» **Aim**:
Begin with the first line of the material and write out each line exactly, ending with the line that contains "to = thing('toilet', 'white". Pictures are not part of the copy.
>> begin
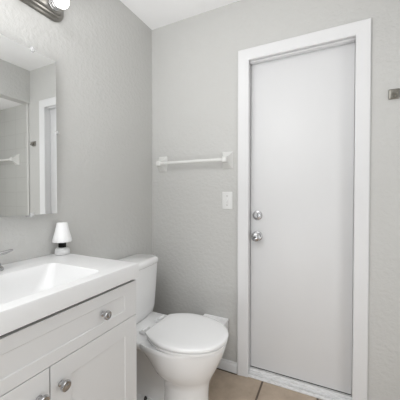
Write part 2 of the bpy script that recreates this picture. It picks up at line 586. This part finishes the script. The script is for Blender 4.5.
bm = bmesh.new()
plate(bm, [(0.0005, LHY, LH, .062), (0.006, LHY, LH, .062), (0.010, LHY - .003, LH - .003, .059), (0.012, LHY - .012, LH - .012, .05),
           (0.018, LHY - .014, LH - .014, .048), (0.022, LHY - .018, LH - .018, .030), (0.023, LHY - .026, LH - .026, .024),
           (0.030, LHY - .028, LH - .028, .022), (0.033, LHY - .033, LH - .033, .018)])
finish('back_plate', bm, NICKEL, vl, angle=25)
NB = 4
for i in range(NB):
    by = -0.815 - i * (2 * (abs(YM) - 0.815)) / (NB - 1)
    bm = bmesh.new()
    lathe(bm, (0.0335, by, LZ - 0.014), (1, 0, 0), [(0, 0.026), (0.004, 0.026), (0.006, 0.021), (0.012, 0.020), (0.014, 0.0235), (0.018, 0.0235), (0.020, 0.020), (0.026, 0.020)], 28)
    so = finish('socket', bm, CHROME, vl)
    bm = bmesh.new()
    R = 0.032
    prof = [(0.0265, 0.0175)]
    cxb = 0.0265 + 0.0300
    a0 = math.asin(0.0175 / R)
    for k in range(1, 15):
        a = a0 + (PI - a0) * k / 15
        prof.append((cxb - R * math.cos(a), R * math.sin(a)))
    prof.append((cxb + R, 0.001))
    lathe(bm, (0.0335, by, LZ - 0.014), (1, 0, 0), prof, 28)
    finish('bulb', bm, BULB, so)

# ================================================================ TOILET
TY = -0.392
to = thing('toilet', 'white two-piece toilet with closed lid beside the vanity', 'toilet', (0.36, TY, 0))


def egg(xb, xf, hw, z, n=40, pb=2.6, pf=2.0, mid=None):
    xm = mid if mid is not None else xb + (xf - xb) * 0.42
    out = []
    for i in range(n):
        t = 2 * PI * i / n
        c, s = math.cos(t), math.sin(t)
        p = pf if c >= 0 else pb
        X = math.copysign(abs(c) ** (2 / p), c)
        Y = math.copysign(abs(s) ** (2 / p), s)
        out.append((xm + (xf - xm) * X if c >= 0 else xm + (xm - xb) * X, TY + hw * Y, z))
    return out


bm = bmesh.new()
secs = [(0.190, 0.385, 0.652, 0.108, 2.4), (0.210, 0.365, 0.662, 0.124, 2.4), (0.235, 0.345, 0.675, 0.142, 2.4), (0.27, 0.325, 0.692, 0.157, 2.4), (0.305, 0.30, 0.708, 0.168, 2.4),
        (0.34, 0.27, 0.723, 0.177, 2.5), (0.370, 0.24, 0.732, 0.184, 2.6), (0.386, 0.235, 0.735, 0.186, 2.6), (0.393, 0.240, 0.730, 0.182, 2.6)]
secs = [(0.030, 0.395, 0.640, 0.108, 2.6), (0.10, 0.400, 0.638, 0.104, 2.6), (0.16, 0.395, 0.643, 0.103, 2.5)] + secs
loft(bm, [egg(b, f_, h, z, pb=p) for z, b, f_, h, p in secs])
# foot and the narrower trapway body behind the column
loft(bm, [egg(b, f_, h, z, pb=3.2, pf=2.3) for z, b, f_, h in ((0.0015, 0.13, 0.650, 0.112), (0.022, 0.13, 0.650, 0.112), (0.036, 0.138, 0.644, 0.104), (0.045, 0.16, 0.62, 0.085))])
loft(bm, [[(x, y, z) for x, y in rrect((a + b) / 2, TY, (b - a) / 2, h, 0.06, 6)] for z, a, b, h in
          ((0.03, 0.145, 0.50, 0.088), (0.06, 0.16, 0.50, 0.074), (0.12, 0.175, 0.50, 0.066), (0.18, 0.165, 0.50, 0.070), (0.24, 0.13, 0.50, 0.082), (0.29, 0.10, 0.50, 0.100), (0.33, 0.08, 0.50, 0.12))])
# rear deck that carries the tank
dk = [(0.25, 0.10, 0.30, 0.080), (0.30, 0.05, 0.32, 0.10), (0.345, 0.025, 0.34, 0.150), (0.375, 0.02, 0.35, 0.172), (0.388, 0.02, 0.35, 0.174), (0.395, 0.024, 0.345, 0.170)]
loft(bm, [[(x, y, z) for x, y in rrect((a + b) / 2, TY, (b - a) / 2, h, 0.05, 5)] for z, a, b, h in dk])
bowl = finish('bowl', bm, PORC, to, angle=50)
for s in (1, -1):
    bm = bmesh.new()
    lathe(bm, (0.305, TY + s * 0.092, 0.036), (0, 0, 1), [(0, 0.010), (0.010, 0.009), (0.018, 0.005), (0.020, 0.001)], 16)
    finish('bolt_cap', bm, DARK, to)
# seat and lid


def lid_ring(e, z, xb=0.326, xf=0.743, hw=0.189, hb=0.125):
    """closed-front seat outline: straight back edge, widening sides, round front"""
    xm = 0.500
    half = []
    N = 22
    for i in range(N + 1):                       # front tip to widest point
        t = PI / 2 * i / N
        half.append((xm + (xf - xm + e) * math.cos(t) ** (2 / 2.15), (hw + e) * math.sin(t) ** (2 / 2.15)))
    for i in range(1, 13):                       # widest point to back corner
        t = i / 12
        x = xm + (xb + 0.012 - xm - e) * t
        half.append((x, hb + e + (hw - hb) * (1 - t ** 2.1)))
    half += [(xb + 0.004 - e, hb - 0.004 + e), (xb - e, hb - 0.016 + e)]
    pts = [(x, TY + y, z) for x, y in half]
    pts += [(x, TY - y, z) for x, y in reversed(half[1:])]
    return pts


bm = bmesh.new()
loft(bm, [lid_ring(e - 0.004, z) for z, e in ((0.3960, -0.006), (0.399, 0.0), (0.409, 0.001), (0.413, -0.005))])
finish('seat', bm, SEATM, to)
bm = bmesh.new()
loft(bm, [lid_ring(e, z) for z, e in ((0.4170, -0.006), (0.4195, 0.0), (0.430, 0.001), (0.435, -0.003), (0.4375, -0.011), (0.4385, -0.04), (0.439, -0.09))])
finish('lid', bm, SEATM, to, angle=50)
for s in (1, -1):
    bm = bmesh.new()
    tube(bm, [(0.292, TY + s * 0.075 - 0.025, 0.414), (0.292, TY + s * 0.075 + 0.025, 0.414)], 0.012)
    box(bm, 0.262, 0.310, TY + s * 0.075 - 0.018, TY + s * 0.075 + 0.018, 0.3955, 0.412, bev=0.003)
    finish('hinge', bm, SEATM, to)


# tank
def tank_ring(x0, x1, hw, z, bow=0.018, r=0.03):
    out = []
    for x, y in rrect((x0 + x1) / 2, 0, (x1 - x0) / 2, hw, r, 6):
        k = max(0, (x - (x0 + x1) / 2) / ((x1 - x0) / 2))
        out.append((x + bow * k * (1 - (y / hw) ** 2), TY + y, z))
    return out


def densify(ring, m=3):
    out = []
    for i in range(len(ring)):
        a, b = Vector(ring[i]), Vector(ring[(i + 1) % len(ring)])
        k = 10 if i % 7 == 6 else 1
        for j in range(k):
            out.append(a + (b - a) * j / k)
    return out


def bowed(x0, x1, hw, z, bow=0.022, r=0.03):
    base = [(x, y, 0) for x, y in rrect((x0 + x1) / 2, 0, (x1 - x0) / 2, hw, r, 6)]
    base = densify(base)
    out = []
    for v in base:
        k = max(0, (v.x - (x0 + x1) / 2) / ((x1 - x0) / 2))
        out.append((v.x + bow * k * (1 - (v.y / hw) ** 2), TY + v.y, z))
    return out


bm = bmesh.new()
loft(bm, [bowed(0.018, 0.158, 0.165, 0.3965), bowed(0.014, 0.166, 0.190, 0.415), bowed(0.012, 0.171, 0.197, 0.45), bowed(0.010, 0.177, 0.208, 0.60), bowed(0.010, 0.182, 0.214, 0.722)])
finish('tank', bm, PORC, to, angle=50)
bm = bmesh.new()
loft(bm, [bowed(0.006, 0.184, 0.214, 0.7225), bowed(0.005, 0.187, 0.217, 0.726), bowed(0.005, 0.187, 0.217, 0.744), bowed(0.007, 0.184, 0.214, 0.754), bowed(0.015, 0.175, 0.205, 0.7595)])
finish('tank_lid', bm, PORC, to, angle=50)
bm = bmesh.new()
lathe(bm, (0.180, TY - 0.15, 0.675), (1, 0, 0), [(0, 0.014), (0.006, 0.013), (0.012, 0.008), (0.02, 0.008)], 18)
tube(bm, [(0.202, TY - 0.15, 0.675), (0.205, TY - 0.11, 0.672), (0.207, TY - 0.075, 0.665)], [0.007, 0.006, 0.008])
finish('flush_lever', bm, CHROME, to)

# ================================================================ WALL BOX behind the toilet
wb = thing('wall_box', 'small white box fixed low on the wall behind the toilet', 'storage box', (0.53, -0.045, 0.222))
bm = bmesh.new()
X0, X1, Y0, Y1, Z0, Z1 = 0.44, 0.616, -0.092, -0.0004, 0.222, 0.347


def cr(z, d):
    return [(x, y, z) for x, y in rrect((X0 + X1) / 2, (Y0 + Y1) / 2, (X1 - X0) / 2 - d, (Y1 - Y0) / 2 - d, 0.004, 3)]


loft(bm, [cr(Z0, 0.003), cr(Z0 + 0.004, 0.002), cr(Z1 - 0.012, 0.002), cr(Z1 - 0.011, 0), cr(Z1 - 0.0015, 0), cr(Z1, 0.0015), cr(Z1, 0.008), cr(Z1 - 0.006, 0.010)])
finish('box_shell', bm, BINM, wb, angle=30)

# ================================================================ TOWEL BARS
def towel_bar(label, x0, x1, z, ysurf=-0.0003, posts=(1, 1)):
    t = thing('towel_bar', label, 'towel bar', ((x0 + x1) / 2, 0, z), 'ceramic towel bars')
    for px, on in ((x0, posts[0]), (x1, posts[1])):
        if not on:
            continue
        bm = bmesh.new()
        sec = [(0, 0.037, 0.056, .005), (0.005, 0.037, 0.056, .005), (0.009, 0.033, 0.052, .006), (0.014, 0.031, 0.048, .006), (0.030, 0.024, 0.034, .006),
               (0.045, 0.018, 0.0215, .006), (0.066, 0.0165, 0.0185, .006), (0.072, 0.012, 0.013, .005)]
        loft(bm, [[(x, ysurf - y, zz) for x, zz in rrect(px, z, hx, hz, r, 4)] for y, hx, hz, r in sec])
        finish('bracket', bm, CERAM, t, angle=30)
    bm = bmesh.new()
    yb = ysurf - 0.054
    tube(bm, [(x0 + 0.0158, yb, z), (x1 - 0.0158, yb, z)], 0.0115, 20)
    finish('bar', bm, CERAM, t)
    return t


towel_bar('white ceramic towel bar on the wall above the toilet', 0.098, 0.607, 1.395)
towel_bar('white ceramic bar on the shower wall, seen in the mirror', 1.77, 2.22, 1.535, ysurf=-0.0085)

# ================================================================ LIGHT SWITCH
sw = thing('light_switch', 'white toggle light switch plate beside the door casing', 'light switch', (0.604, 0, 1.131))
bm = bmesh.new()
loft(bm, [[(x, -y, z) for x, z in rrect(0.604, 1.131, hx, hz, .004, 3)] for y, hx, hz in ((0.0004, .035, .0575), (0.003, .035, .0575), (0.0055, .0325, .055), (0.006, .030, .052))])
finish('switch_plate', bm, PLAST, sw, angle=25)
bm = bmesh.new()
box(bm, 0.604 - 0.0045, 0.604 + 0.0045, -0.0085, -0.0063, 1.131 - 0.012, 1.131 + 0.012, bev=0.0008)
loft(bm, [[(0.600, -0.0085, 1.133), (0.608, -0.0085, 1.133), (0.608, -0.0085, 1.124), (0.600, -0.0085, 1.124)],
          [(0.6005, -0.019, 1.124), (0.6075, -0.019, 1.124), (0.6075, -0.019, 1.119), (0.6005, -0.019, 1.119)]])
finish('toggle', bm, PLAST, sw)
for s in (1, -1):
    bm = bmesh.new()
    lathe(bm, (0.604, -0.0061, 1.131 + s * 0.030), (0, -1, 0), [(0, 0.0035), (0.001, 0.003)], 14)
    finish('screw', bm, SATIN, sw)

# ================================================================ ROBE HOOK
hx, hz = 1.499, 1.678
rh = thing('robe_hook', 'small square satin nickel robe hook on the wall right of the door', 'hook', (hx, 0, hz))
bm = bmesh.new()
loft(bm, [[(x, -y, z) for x, z in rrect(hx, hz, a, b, .003, 3)] for y, a, b in ((0.0004, .023, .025), (0.006, .023, .025), (0.009, .020, .022), (0.010, .017, .019))])
finish('mounting_plate', bm, SATIN, rh, angle=25)
bm = bmesh.new()
lathe(bm, (hx, -0.0102, hz + 0.004), (0, -1, 0), [(0, 0.009), (0.010, 0.008), (0.016, 0.008), (0.019, 0.0105), (0.023, 0.0105), (0.025, 0.008)], 20)
tube(bm, [(hx, -0.0102, hz - 0.006), (hx, -0.024, hz - 0.016), (hx, -0.034, hz - 0.016), (hx, -0.039, hz - 0.008)], [0.006, 0.006, 0.0055, 0.006])
finish('hook_arm', bm, SATIN, rh)

# ================================================================ SMALL LAMP on the counter
lx, ly = 0.048, -0.792
la = thing('small_lamp', 'small white frosted-shade lamp on the counter corner', 'lamp', (lx, ly, CTZ))
bm = bmesh.new()
z0 = CTZ + 0.0006
lathe(bm, (lx, ly, z0), (0, 0, 1), [(0, 0.031), (0.003, 0.0335), (0.012, 0.034), (0.024, 0.032), (0.030, 0.027), (0.033, 0.020)], 32)
finish('base', bm, JAR, la)
bm = bmesh.new()
lathe(bm, (lx, ly, z0 + 0.0335), (0, 0, 1), [(0, 0.0165), (0.002, 0.017), (0.032, 0.017), (0.035, 0.014)], 24)
finish('socket', bm, BLACK, la)
bm = bmesh.new()
n = 48
rings = []
for h, r, wv in ((0.060, 0.0400, .0022), (0.066, 0.0415, .002), (0.074, 0.0412, .0012), (0.092, 0.037, 0), (0.112, 0.0315, 0), (0.130, 0.0275, 0), (0.144, 0.025, 0), (0.151, 0.0235, 0), (0.153, 0.017, 0)):
    rings.append([(lx + (r + wv * math.cos(12 * 2 * PI * i / n)) * math.cos(2 * PI * i / n), ly + (r + wv * math.cos(12 * 2 * PI * i / n)) * math.sin(2 * PI * i / n), z0 + h) for i in range(n)])
inner = [[(lx + (p[0] - lx) * .93, ly + (p[1] - ly) * .93, p[2] + (0.0 if k else 0.001)) for p in r] for k, r in enumerate(rings[:-1])]
loft(bm, list(reversed(inner)) + rings, cap0=True, cap1=True)
finish('shade', bm, SHADE, la, angle=60)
>> end
» **Solved problem**:
Write part 2 of the bpy script that recreates this picture. It picks up at line 586. This part finishes the script. The script is for Blender 4.5.
bm = bmesh.new()
plate(bm, [(0.0005, LHY, LH, .062), (0.006, LHY, LH, .062), (0.010, LHY - .003, LH - .003, .059), (0.012, LHY - .012, LH - .012, .05),
           (0.018, LHY - .014, LH - .014, .048), (0.022, LHY - .018, LH - .018, .030), (0.023, LHY - .026, LH - .026, .024),
           (0.030, LHY - .028, LH - .028, .022), (0.033, LHY - .033, LH - .033, .018)])
finish('back_plate', bm, NICKEL, vl, angle=25)
NB = 4
for i in range(NB):
    by = -0.815 - i * (2 * (abs(YM) - 0.815)) / (NB - 1)
    bm = bmesh.new()
    lathe(bm, (0.0335, by, LZ - 0.014), (1, 0, 0), [(0, 0.026), (0.004, 0.026), (0.006, 0.021), (0.012, 0.020), (0.014, 0.0235), (0.018, 0.0235), (0.020, 0.020), (0.026, 0.020)], 28)
    so = finish('socket', bm, CHROME, vl)
    bm = bmesh.new()
    R = 0.032
    prof = [(0.0265, 0.0175)]
    cxb = 0.0265 + 0.0300
    a0 = math.asin(0.0175 / R)
    for k in range(1, 15):
        a = a0 + (PI - a0) * k / 15
        prof.append((cxb - R * math.cos(a), R * math.sin(a)))
    prof.append((cxb + R, 0.001))
    lathe(bm, (0.0335, by, LZ - 0.014), (1, 0, 0), prof, 28)
    finish('bulb', bm, BULB, so)

# ================================================================ TOILET
TY = -0.392
to = thing('toilet', 'white two-piece toilet with closed lid beside the vanity', 'toilet', (0.36, TY, 0))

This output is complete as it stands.